I. Rights of successive assignees of the same claim: Where there are two assignees of the same claim, and assuming that both assignees gave value and the later one did not know about the first, here is the way most states treat their relative rights:

1. Restatement rule: In transactions not governed by Article 9 of the UCC, the Restatement "four horsemen" rule is applied by most states. The subsequent assignee loses to the earlier assignee, unless the subsequent one did one of four things: (1) he received payment or other satisfaction of the obligation; (2) he obtained a judgment against the obligor; (3) he obtained a new contract from the obligor by novation; or (4) he possessed a writing of a type customarily accepted as a symbol or evidence of the right assigned (e.g., a bank book or insurance policy).

2. UCC: In transactions governed by Article 9 of the UCC (most assignments of the right to receive money in return for financing), rights of successive assignees are governed by a filing system. In general, the assignee who files first has priority, regardless of whether he received his assignment first, and regardless of whether he gave notice of the assignment to the obligor first.

J. Rights of assignee against assignor: If the obligor is unable to perform, or in some other way the assignee doesn't obtain the value he expected from the contract, the assignee may be able to recover against the assignor.

1. Gratuitous assignments: If the assignment was a gratuitous one, the assignee probably will not be able to recover against his assignor. Exceptions exist where the assignor interferes with the assignee's ability to collect the performance, or where the assignor makes a subsequent assignment. But in the more common case where the obligor simply fails to perform, the assignee has no claim against the assignor under a gratuitous assignment.

2. Assignments made for value: But it is quite different if the assignment was made for value. Every assignor for value is held to have made a series of implied warranties to the assignee. If these warranties turn out not to be accurate, the assignee may sue the assignor for damages. These warranties are:

a. No impairment: That the assignor will do nothing which will interfere with the assignee's enforcement of the obligation. (Example: Assignor implicitly promises that he will not try to collect the obligation himself, and that he will not assign it to some third party.)

b. Claim is valid and unencumbered: That the assigned claim is a valid one, not subject to any limitations or defenses other than those that have been disclosed. (Example: Contractor agrees to paint Owner's house for $10,000. Contractor performs the work sloppily, giving Owner a partial defense.
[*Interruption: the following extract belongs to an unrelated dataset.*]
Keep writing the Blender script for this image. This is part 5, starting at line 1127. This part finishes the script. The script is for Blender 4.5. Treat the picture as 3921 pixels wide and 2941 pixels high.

Contractor then assigns to Bank his right to be paid. Regardless of whether Contractor knows, at the time of assignment, that Owner has a defense, Contractor breaches his implied warranty to Bank if he does not disclose to Bank Owner's defense of non-performance.)

c. Documents valid: That any documents which are delivered to the assignee that purport to evidence the right are genuine.

d. No warranty of solvency or willingness to perform: But the assignor does not warrant that the obligor is solvent, or that he will be willing or able to perform. Thus if the obligor turns out to be unwilling or unable to perform, the assignee has no recourse against the assignor. (Example: Same facts as above example. If Contractor does the work properly, but Owner goes broke, or simply refuses to pay, Bank cannot sue Contractor.)

i. Free to agree otherwise: But the assignor may explicitly agree to guarantee the obligor's performance, in which case the assignee can sue if the obligor fails to perform.

e. Sub-assignees not covered: Unless the assignor indicates otherwise, his warranties do not extend to any sub-assignee, i.e., one who receives the assignment from the assignee.

f. Rules of construction: All of the above rules on warranties are generally common-law, rather than statutory. Most states treat them as rules of construction, which may be varied by showing that the parties intended a different result.